**What you need to do:** Copy out all of the material exactly.

____________

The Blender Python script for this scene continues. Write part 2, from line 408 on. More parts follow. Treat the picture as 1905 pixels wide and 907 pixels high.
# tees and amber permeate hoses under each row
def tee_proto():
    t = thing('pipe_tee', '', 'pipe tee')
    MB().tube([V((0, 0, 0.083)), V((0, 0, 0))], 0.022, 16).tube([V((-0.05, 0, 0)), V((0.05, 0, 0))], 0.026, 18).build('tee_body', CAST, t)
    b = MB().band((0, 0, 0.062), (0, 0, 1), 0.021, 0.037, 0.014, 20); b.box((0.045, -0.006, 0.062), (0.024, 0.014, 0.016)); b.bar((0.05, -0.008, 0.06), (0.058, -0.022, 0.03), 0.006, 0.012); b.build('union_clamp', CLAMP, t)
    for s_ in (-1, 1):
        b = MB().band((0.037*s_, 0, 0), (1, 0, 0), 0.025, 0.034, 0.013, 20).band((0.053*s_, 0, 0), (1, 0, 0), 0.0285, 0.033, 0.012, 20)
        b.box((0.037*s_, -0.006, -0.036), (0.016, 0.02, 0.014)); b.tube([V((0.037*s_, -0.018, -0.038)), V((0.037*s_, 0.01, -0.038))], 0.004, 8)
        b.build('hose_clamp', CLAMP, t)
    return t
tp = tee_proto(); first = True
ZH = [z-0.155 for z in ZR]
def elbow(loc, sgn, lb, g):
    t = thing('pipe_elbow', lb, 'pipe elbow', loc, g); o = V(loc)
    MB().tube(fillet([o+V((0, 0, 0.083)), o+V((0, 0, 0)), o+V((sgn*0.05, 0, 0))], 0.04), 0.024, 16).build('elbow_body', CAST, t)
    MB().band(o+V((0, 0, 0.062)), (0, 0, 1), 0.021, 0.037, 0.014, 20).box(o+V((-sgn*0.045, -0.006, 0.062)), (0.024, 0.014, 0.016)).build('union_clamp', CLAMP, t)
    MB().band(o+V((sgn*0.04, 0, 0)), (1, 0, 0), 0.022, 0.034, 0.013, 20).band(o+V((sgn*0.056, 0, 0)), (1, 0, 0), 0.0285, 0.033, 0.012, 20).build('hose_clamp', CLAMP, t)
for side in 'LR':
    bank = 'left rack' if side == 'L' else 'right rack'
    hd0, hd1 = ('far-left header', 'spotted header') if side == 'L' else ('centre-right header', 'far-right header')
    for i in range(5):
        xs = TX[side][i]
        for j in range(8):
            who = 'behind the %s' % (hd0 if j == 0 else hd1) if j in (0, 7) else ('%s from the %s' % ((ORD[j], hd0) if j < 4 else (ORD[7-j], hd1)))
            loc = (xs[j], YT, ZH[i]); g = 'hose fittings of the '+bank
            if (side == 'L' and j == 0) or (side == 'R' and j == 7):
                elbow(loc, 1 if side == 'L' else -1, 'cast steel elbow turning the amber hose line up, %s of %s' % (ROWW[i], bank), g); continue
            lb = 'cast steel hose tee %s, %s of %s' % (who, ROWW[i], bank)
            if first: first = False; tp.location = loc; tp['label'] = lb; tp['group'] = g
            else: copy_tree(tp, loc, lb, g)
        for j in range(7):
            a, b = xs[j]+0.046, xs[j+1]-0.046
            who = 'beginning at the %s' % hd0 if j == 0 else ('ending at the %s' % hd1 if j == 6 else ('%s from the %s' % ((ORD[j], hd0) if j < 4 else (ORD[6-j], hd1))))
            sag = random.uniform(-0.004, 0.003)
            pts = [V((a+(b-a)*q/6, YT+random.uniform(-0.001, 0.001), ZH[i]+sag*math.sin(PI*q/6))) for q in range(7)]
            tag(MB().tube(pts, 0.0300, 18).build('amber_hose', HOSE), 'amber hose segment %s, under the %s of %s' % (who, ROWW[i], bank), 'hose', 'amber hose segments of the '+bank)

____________

**Response to this exercise:**
The Blender Python script for this scene continues. Write part 2, from line 408 on. More parts follow. Treat the picture as 1905 pixels wide and 907 pixels high.
# tees and amber permeate hoses under each row
def tee_proto():
    t = thing('pipe_tee', '', 'pipe tee')
    MB().tube([V((0, 0, 0.083)), V((0, 0, 0))], 0.022, 16).tube([V((-0.05, 0, 0)), V((0.05, 0, 0))], 0.026, 18).build('tee_body', CAST, t)
    b = MB().band((0, 0, 0.062), (0, 0, 1), 0.021, 0.037, 0.014, 20); b.box((0.045, -0.006, 0.062), (0.024, 0.014, 0.016)); b.bar((0.05, -0.008, 0.06), (0.058, -0.022, 0.03), 0.006, 0.012); b.build('union_clamp', CLAMP, t)
    for s_ in (-1, 1):
        b = MB().band((0.037*s_, 0, 0), (1, 0, 0), 0.025, 0.034, 0.013, 20).band((0.053*s_, 0, 0), (1, 0, 0), 0.0285, 0.033, 0.012, 20)
        b.box((0.037*s_, -0.006, -0.036), (0.016, 0.02, 0.014)); b.tube([V((0.037*s_, -0.018, -0.038)), V((0.037*s_, 0.01, -0.038))], 0.004, 8)
        b.build('hose_clamp', CLAMP, t)
    return t
tp = tee_proto(); first = True
ZH = [z-0.155 for z in ZR]
def elbow(loc, sgn, lb, g):
    t = thing('pipe_elbow', lb, 'pipe elbow', loc, g); o = V(loc)
    MB().tube(fillet([o+V((0, 0, 0.083)), o+V((0, 0, 0)), o+V((sgn*0.05, 0, 0))], 0.04), 0.024, 16).build('elbow_body', CAST, t)
    MB().band(o+V((0, 0, 0.062)), (0, 0, 1), 0.021, 0.037, 0.014, 20).box(o+V((-sgn*0.045, -0.006, 0.062)), (0.024, 0.014, 0.016)).build('union_clamp', CLAMP, t)
    MB().band(o+V((sgn*0.04, 0, 0)), (1, 0, 0), 0.022, 0.034, 0.013, 20).band(o+V((sgn*0.056, 0, 0)), (1, 0, 0), 0.0285, 0.033, 0.012, 20).build('hose_clamp', CLAMP, t)
for side in 'LR':
    bank = 'left rack' if side == 'L' else 'right rack'
    hd0, hd1 = ('far-left header', 'spotted header') if side == 'L' else ('centre-right header', 'far-right header')
    for i in range(5):
        xs = TX[side][i]
        for j in range(8):
            who = 'behind the %s' % (hd0 if j == 0 else hd1) if j in (0, 7) else ('%s from the %s' % ((ORD[j], hd0) if j < 4 else (ORD[7-j], hd1)))
            loc = (xs[j], YT, ZH[i]); g = 'hose fittings of the '+bank
            if (side == 'L' and j == 0) or (side == 'R' and j == 7):
                elbow(loc, 1 if side == 'L' else -1, 'cast steel elbow turning the amber hose line up, %s of %s' % (ROWW[i], bank), g); continue
            lb = 'cast steel hose tee %s, %s of %s' % (who, ROWW[i], bank)
            if first: first = False; tp.location = loc; tp['label'] = lb; tp['group'] = g
            else: copy_tree(tp, loc, lb, g)
        for j in range(7):
            a, b = xs[j]+0.046, xs[j+1]-0.046
            who = 'beginning at the %s' % hd0 if j == 0 else ('ending at the %s' % hd1 if j == 6 else ('%s from the %s' % ((ORD[j], hd0) if j < 4 else (ORD[6-j], hd1))))
            sag = random.uniform(-0.004, 0.003)
            pts = [V((a+(b-a)*q/6, YT+random.uniform(-0.001, 0.001), ZH[i]+sag*math.sin(PI*q/6))) for q in range(7)]
            tag(MB().tube(pts, 0.0300, 18).build('amber_hose', HOSE), 'amber hose segment %s, under the %s of %s' % (who, ROWW[i], bank), 'hose', 'amber hose segments of the '+bank)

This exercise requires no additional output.